Re: [PATCH 0/7] use struct pt_regs based syscall calling for x86-64

From: Ingo Molnar
Date: Fri Mar 30 2018 - 06:16:13 EST



* Dominik Brodowski <linux@xxxxxxxxxxxxxxxxxxxx> wrote:

> A few questions remain, from important stuff to bikeshedding:
>
> 1) Is it acceptable to pass the existing struct pt_regs to the sys_*()
> kernel functions in emulate_vsyscall(), or should it use a hand-crafted
> struct pt_regs instead?

I think so: we already have task_pt_regs() which gives access to the real return
registers on the kernel stack.

I think as long as we constify the pointer, we should pass in the real thing.

> 2) Is it the right approach to generate the __sys32_ia32_*() names to
> include in the syscall table on-the-fly, or should they all be listed
> in arch/x86/entry/syscalls/syscall_32.tbl ?

I think as a general principle all system call tables should point to the
first-hop wrapper symbol name (i.e. __sys32_ia32_*() in this case), not to the
generic symbol name - even though we could generate the former from the latter.

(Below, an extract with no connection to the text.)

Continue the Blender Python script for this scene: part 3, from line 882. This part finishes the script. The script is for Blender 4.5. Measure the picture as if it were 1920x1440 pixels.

The more indirection in these tables, the harder to read they become I think.

> 3) I have chosen to name the default 64-bit syscall stub sys_*(), same as
> the "normal" syscall, and the IA32_EMULATION compat syscall stub
> compat_sys_*(), same as the "normal" compat syscall. Though this
> might cause some confusion, as the "same" function uses a different
> calling convention and different parameters on x86, it has the
> advantages that
> - the kernel *has* a function sys_*() implementing the syscall,
> so those curious in stack traces etc. will find it in plain
> sight,
> - it is easier to handle in the syscall table generation, and
> - error injection works the same.

I don't think there should be a symbol space overlap, that will only lead to
confusion. The symbols can be _similar_, with a prefix, underscores or so, but
they shouldn't match I think.

> The whole series is available at
>
> https://git.kernel.org/pub/scm/linux/kernel/git/brodo/linux.git syscalls-WIP

BTW., I'd like all these bits to go through the x86 tree.

What is the expected merge route of the generic preparatory bits?